Doch die Brücke ist nur der Auftakt für größere Projekte. Für umgerechnet 1,6 Milliarden Euro sollen die Firmen "China Railways International" und "China Construction Company" eine schnelle Bahnstrecke zwischen Belgrad und Budapest bauen. Schon heute brüsten sich die Staatschefs von Serbien und Ungarn mit dem Vorzeigeprojekt, das 2023 abgeschlossen sein soll.
Nicht nur wirtschaftliche Ziele
Trotz einiger Risiken sind die chinesischen Investitionen in vielen Ländern sehr willkommen, weil sie wirtschaftlichen Schub versprechen. Hinzu kommt, dass China mit den Investitionen keine politischen Auflagen verknüpft.

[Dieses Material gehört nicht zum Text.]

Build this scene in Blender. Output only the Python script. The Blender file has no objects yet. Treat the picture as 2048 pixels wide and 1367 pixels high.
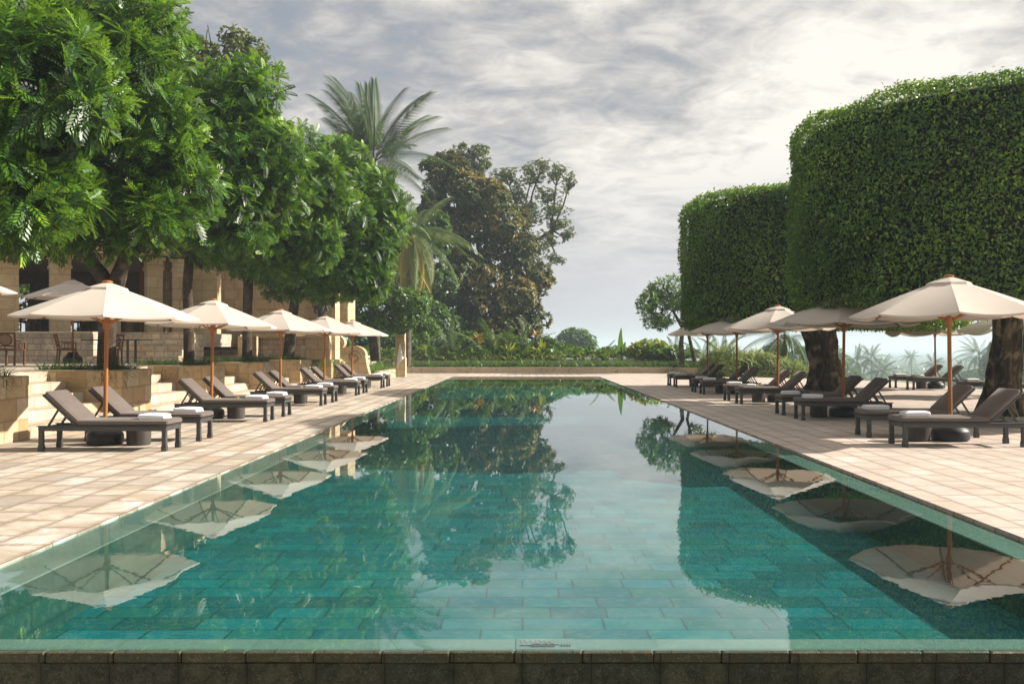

Trotzdem geht es China bei der Neuen Seidenstraße nicht nur um Wirtschaft und Handel, sondern letztlich auch um politischen Einfluss, so die Studie von Ebert-Stiftung und Sipri.
Die Europäer wären daher gut beraten, eine eigene strategische Vision zu entwickeln, um sinnvoll auf das Großprojekt reagieren zu können, schreiben die Autoren. Davon sei bisher allerdings nichts zu sehen. "Im Moment spricht Brüssel nicht mit einer Stimme und hat auch keine strategische Antwort", heißt es in der Studie.